最後のDJは、名古屋、岐阜、石川、大阪で活動を行っているDJ OSAMNUTS。この日もっともパフォーマンス精神溢れ、オーディエンスを煽ったDJだった。王道のパーティー・チューンを展開しつつ、曲と曲との間に、Red BullのCMから「Red Bull 翼を授ける」の部分をサンプリングして会場を盛り上げたり、LAMFO "Shots"にET-KINGの"日本全国酒飲み音頭"の一部を入れ盛り上げていった。
 
 
審査が終わり、中部地方代表の座を勝ち取ったのは、DJ MATTOだった。おそらく、応援に来てくれた友人たちと一緒にいた彼。そこの輪から特に大きな歓声があがる。彼がステージに上がり「やりきれなかった部分もあるので、決勝では出したい」と意気込みをオーディエンスに語った。プレイ後、DJ MATTOにやりきれなかった部分について聞いたところ、傍からは安定したプレイに見えていたが、本人曰くミスがあったそうだ。ただ、プレイ中はオーディエンスの声援がブースでも聞こえていて、支えになったと話してくれた。また、ツアージャッジのDJ KOYAにDJ MATTOの勝因を聞いたところ、「選曲、スキルなど審査基準全てにおいてバランスがばっちりだった」とコメント。そのことに関しては、他の審査員のDJ MURAKAMIGO、DJ RYUJINもDJとしてのバランス感を高く評価しおり、3人とも同じ意見で彼を優勝させたとみていいだろう。DJ KOYAへは引き続き中部予選に関して聞いたところ、「お客さんのパワーに、バイブスに圧倒されました。DJもみんなパーティーDJで、それぞれフロアをロックしていたと思います。仙台で行われた東北予選とも、DJもお客さんも雰囲気が違ってびっくりしました」と話してくれた。

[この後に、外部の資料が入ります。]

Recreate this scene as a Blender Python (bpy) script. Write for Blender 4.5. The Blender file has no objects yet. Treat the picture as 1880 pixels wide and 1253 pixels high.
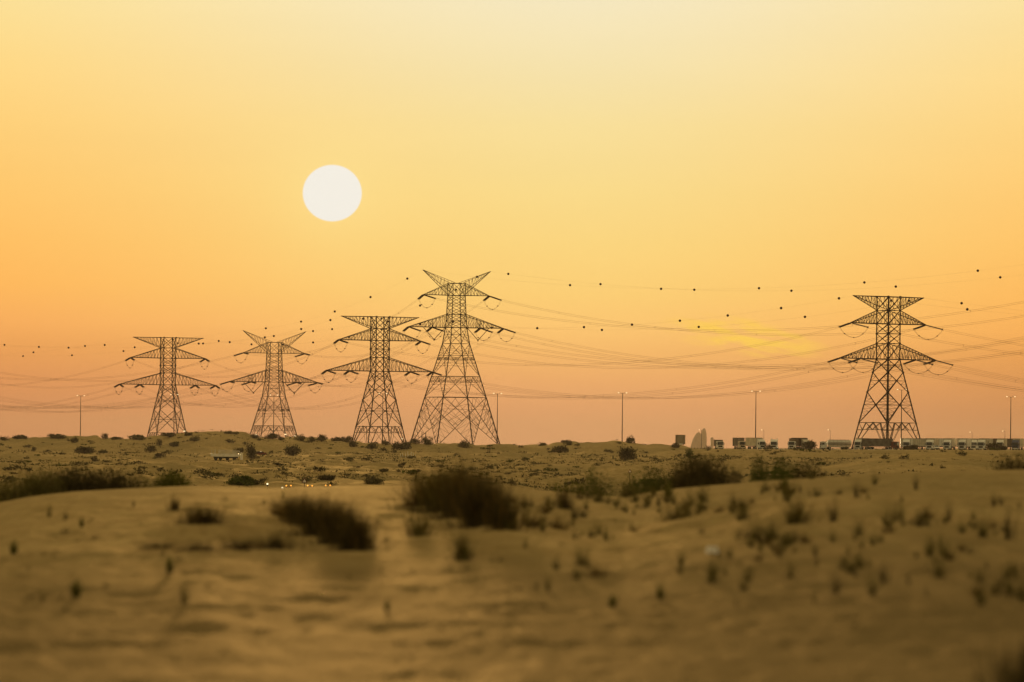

Red Bull Thre3style Japan Tour 2012は、東日本から、これより16日(土)広島 "Club G"、17日(日)福岡 "CLUB X"と西日本に移動する。中国・四国、九州・沖縄予選では、どのような才能が表れるのだろうか。また、その才能を持ったもの同士の熱いバトルが繰り広げれることが期待される。

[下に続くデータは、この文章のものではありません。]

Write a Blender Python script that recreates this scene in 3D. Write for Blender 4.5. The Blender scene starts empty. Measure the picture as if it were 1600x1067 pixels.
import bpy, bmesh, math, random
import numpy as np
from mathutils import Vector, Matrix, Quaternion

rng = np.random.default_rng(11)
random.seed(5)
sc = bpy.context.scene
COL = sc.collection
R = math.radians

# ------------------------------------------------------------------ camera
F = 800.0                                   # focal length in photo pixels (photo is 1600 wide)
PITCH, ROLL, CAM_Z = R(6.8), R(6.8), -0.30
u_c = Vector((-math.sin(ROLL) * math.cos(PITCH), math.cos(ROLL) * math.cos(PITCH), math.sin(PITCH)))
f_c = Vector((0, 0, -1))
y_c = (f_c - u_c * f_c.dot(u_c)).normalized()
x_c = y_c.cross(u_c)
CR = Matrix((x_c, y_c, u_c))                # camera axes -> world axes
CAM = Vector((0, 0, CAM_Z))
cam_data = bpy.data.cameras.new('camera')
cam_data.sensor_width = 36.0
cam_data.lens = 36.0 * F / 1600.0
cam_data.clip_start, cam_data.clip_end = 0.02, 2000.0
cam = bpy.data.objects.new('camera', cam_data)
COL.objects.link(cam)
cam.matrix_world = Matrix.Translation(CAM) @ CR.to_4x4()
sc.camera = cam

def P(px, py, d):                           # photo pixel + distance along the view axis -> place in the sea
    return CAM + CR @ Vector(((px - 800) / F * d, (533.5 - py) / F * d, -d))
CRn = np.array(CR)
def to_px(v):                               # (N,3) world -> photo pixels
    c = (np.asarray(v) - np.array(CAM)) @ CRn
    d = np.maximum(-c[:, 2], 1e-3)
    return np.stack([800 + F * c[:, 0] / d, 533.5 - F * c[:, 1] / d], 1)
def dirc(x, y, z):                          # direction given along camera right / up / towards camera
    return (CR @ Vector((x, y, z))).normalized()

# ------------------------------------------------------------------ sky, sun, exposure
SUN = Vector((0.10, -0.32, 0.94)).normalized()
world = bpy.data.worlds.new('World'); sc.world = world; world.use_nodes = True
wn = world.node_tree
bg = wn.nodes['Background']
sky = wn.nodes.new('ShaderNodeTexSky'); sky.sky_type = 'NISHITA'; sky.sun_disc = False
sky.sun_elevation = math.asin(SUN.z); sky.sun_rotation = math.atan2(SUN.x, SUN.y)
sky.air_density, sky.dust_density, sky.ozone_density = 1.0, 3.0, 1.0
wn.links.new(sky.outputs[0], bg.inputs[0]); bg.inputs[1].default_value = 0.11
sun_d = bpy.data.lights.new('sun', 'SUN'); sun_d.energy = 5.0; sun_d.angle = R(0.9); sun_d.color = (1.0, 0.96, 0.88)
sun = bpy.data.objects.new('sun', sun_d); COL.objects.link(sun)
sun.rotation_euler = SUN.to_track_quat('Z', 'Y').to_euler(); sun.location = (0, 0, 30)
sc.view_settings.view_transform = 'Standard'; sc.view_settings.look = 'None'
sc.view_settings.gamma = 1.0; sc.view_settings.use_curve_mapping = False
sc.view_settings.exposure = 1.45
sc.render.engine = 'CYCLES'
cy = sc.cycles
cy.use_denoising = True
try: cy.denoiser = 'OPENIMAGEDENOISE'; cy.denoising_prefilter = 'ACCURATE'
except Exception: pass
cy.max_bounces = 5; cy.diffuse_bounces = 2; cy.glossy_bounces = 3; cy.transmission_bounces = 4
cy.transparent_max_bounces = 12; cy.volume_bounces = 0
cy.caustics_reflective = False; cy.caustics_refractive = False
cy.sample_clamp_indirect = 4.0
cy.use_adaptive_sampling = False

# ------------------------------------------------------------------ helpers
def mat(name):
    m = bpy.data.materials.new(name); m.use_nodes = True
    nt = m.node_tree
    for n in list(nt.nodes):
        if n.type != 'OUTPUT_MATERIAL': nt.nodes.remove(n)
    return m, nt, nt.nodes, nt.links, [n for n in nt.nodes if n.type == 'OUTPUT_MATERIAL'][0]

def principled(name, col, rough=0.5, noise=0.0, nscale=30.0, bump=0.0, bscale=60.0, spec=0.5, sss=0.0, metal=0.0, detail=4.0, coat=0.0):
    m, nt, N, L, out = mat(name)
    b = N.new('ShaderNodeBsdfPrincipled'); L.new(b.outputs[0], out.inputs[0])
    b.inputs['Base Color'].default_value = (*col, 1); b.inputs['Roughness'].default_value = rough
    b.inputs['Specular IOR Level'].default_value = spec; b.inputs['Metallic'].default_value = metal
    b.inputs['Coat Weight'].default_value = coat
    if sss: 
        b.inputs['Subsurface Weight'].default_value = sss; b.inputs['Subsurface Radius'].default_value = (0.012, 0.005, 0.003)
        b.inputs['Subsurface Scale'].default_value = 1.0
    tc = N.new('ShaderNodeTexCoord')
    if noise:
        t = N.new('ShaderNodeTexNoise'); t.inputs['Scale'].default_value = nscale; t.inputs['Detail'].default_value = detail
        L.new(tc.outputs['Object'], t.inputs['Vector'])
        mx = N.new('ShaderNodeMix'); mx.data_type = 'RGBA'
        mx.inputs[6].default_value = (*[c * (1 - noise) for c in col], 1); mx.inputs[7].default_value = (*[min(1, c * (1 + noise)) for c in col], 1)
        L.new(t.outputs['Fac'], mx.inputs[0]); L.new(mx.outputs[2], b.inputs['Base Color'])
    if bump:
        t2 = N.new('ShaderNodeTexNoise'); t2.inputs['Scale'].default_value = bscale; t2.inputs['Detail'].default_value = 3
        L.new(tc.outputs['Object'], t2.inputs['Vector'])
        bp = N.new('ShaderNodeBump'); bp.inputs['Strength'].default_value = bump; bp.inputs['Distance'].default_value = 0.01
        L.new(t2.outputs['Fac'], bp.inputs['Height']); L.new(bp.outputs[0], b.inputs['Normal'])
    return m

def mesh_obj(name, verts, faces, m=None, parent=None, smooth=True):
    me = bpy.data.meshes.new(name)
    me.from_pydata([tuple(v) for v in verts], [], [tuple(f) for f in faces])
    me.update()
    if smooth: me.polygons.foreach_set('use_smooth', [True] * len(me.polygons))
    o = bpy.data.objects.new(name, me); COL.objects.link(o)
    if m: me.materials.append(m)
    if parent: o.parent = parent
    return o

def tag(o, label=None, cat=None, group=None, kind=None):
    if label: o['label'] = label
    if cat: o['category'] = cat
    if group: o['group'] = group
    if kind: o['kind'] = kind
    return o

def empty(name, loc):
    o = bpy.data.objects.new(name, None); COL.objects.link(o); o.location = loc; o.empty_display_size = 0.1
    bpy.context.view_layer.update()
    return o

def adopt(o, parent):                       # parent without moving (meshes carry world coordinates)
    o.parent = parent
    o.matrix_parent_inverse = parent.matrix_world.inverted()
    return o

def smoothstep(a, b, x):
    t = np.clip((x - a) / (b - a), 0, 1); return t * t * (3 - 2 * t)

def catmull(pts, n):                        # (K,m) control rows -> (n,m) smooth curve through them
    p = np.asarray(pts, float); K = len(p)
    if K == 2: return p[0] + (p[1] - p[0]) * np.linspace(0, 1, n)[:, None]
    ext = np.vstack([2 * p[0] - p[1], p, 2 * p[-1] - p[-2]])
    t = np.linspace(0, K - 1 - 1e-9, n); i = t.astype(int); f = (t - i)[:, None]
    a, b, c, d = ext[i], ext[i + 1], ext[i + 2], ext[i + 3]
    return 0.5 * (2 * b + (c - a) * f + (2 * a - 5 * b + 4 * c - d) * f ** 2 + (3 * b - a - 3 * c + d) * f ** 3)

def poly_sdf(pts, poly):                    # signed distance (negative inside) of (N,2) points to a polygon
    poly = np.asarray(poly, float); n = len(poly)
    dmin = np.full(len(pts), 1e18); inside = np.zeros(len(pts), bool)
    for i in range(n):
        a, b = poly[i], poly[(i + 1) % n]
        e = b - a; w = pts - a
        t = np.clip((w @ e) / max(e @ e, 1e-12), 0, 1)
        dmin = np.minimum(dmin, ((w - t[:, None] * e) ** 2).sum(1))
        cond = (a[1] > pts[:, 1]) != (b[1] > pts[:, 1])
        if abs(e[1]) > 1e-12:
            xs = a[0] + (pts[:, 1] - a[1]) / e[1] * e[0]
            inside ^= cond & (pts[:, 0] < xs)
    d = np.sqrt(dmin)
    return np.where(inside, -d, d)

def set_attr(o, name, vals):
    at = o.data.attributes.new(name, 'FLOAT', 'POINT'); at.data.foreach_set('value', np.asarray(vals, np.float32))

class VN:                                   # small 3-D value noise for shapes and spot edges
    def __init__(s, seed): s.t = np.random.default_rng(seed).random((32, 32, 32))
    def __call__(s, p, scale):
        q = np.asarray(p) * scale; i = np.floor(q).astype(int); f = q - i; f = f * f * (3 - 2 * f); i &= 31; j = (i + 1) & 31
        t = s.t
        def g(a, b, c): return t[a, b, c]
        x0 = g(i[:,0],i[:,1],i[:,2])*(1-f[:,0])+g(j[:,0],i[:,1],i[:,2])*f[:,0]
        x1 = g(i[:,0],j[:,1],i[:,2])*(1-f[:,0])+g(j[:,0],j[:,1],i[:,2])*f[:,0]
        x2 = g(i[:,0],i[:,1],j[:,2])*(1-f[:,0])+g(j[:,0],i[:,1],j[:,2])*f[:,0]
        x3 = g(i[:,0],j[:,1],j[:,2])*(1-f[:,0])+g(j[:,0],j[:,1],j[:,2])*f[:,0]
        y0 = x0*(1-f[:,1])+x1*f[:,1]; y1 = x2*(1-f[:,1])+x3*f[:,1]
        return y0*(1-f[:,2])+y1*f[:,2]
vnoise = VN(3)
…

中部予選のバトルがスタートする前に、clubberiaのアカウントからバトルがスタートすることをツイートすると「マットがんばれ!」と応援のリツイートがあった。おそらく地元の友人だと思うが、DJ MATTOは彼にどう報告するのだろう。きっと喜んでくれるに違いない。その裏で、悔しがっていた他の出演者。関わった人の数だけドラマが生まれる。その思いと一緒にDJ MATTOには決勝でも実力を出し切ってベストなパフォーマンスをしてほしい。